Atlas labeling Jerusalem as Israel’s capital won’t be pulled from Czech schools


JERUSALEM (JTA) — A school atlas that labels Jerusalem as the capital of Israel will not be removed from Czech schools, as originally announced.

The Czech Education Ministry said last week that the atlas would be removed following a complaint by the Palestinian ambassador in Prague to the ministry. But on Tuesday night, Education Minister Katerina Valachova told Czech Radio that Jerusalem would not be removed from the textbooks after all.

“Jerusalem is Israel’s capital from the viewpoint of the declaration of the country to which this relates, which means Israel,” Valachova said in the radio interview, according to The Jerusalem Post. “If there is a sentence relating to all of the international steps, I believe that this fact will not offend either side.”

The Czech Republic does not recognize Jerusalem as Israel’s capital pending a comprehensive peace agreement and maintains its embassy in Tel Aviv.

Jerusalem Mayor Nir Barkat on Sunday wrote a letter to Czech Prime Minister Bohuslav Sobotka calling on him to revoke the decision.

“Jerusalem is on the map!” Barkat said in a statement Wednesday, adding, “Truth has indeed overcome lies.”

He also said: “I’m thankful to the Czech government for making the right choice and for refusing to surrender to Palestinian incitement and lies.

Barkat said the friendship between the Czech and Jewish peoples has deep and historical roots.

“Future generations of Czech students will continue to learn the truth: Jerusalem is Israel’s capital and the heart and soul of the Jewish people,” he wrote.

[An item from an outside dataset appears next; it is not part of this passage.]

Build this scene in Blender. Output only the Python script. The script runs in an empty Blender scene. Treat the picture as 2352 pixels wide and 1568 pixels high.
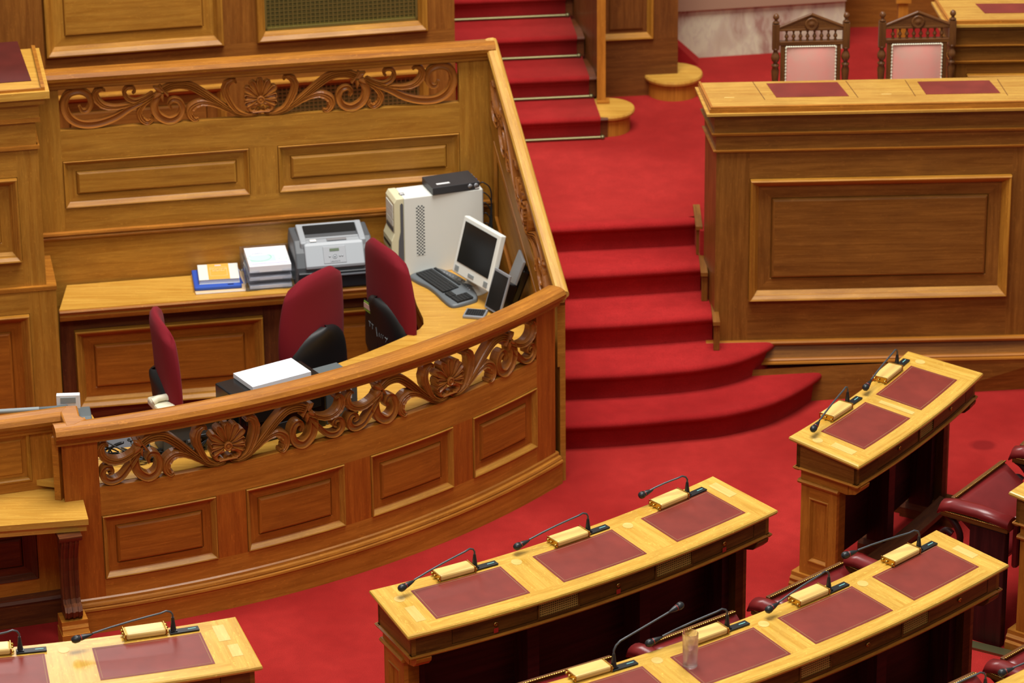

The atlas, first published by the Czech firm Shocart in 2004, was approved by the ministry for use in Czech elementary and secondary schools in 2011. However, after the envoy’s complaint, the ministry said it would demand the publisher alter the labeling to show Tel Aviv as the capital, according to a report last week by the Czech newspaper Mlada fronta Dnes.

Czech Jews had organized a protest for Wednesday in Prague.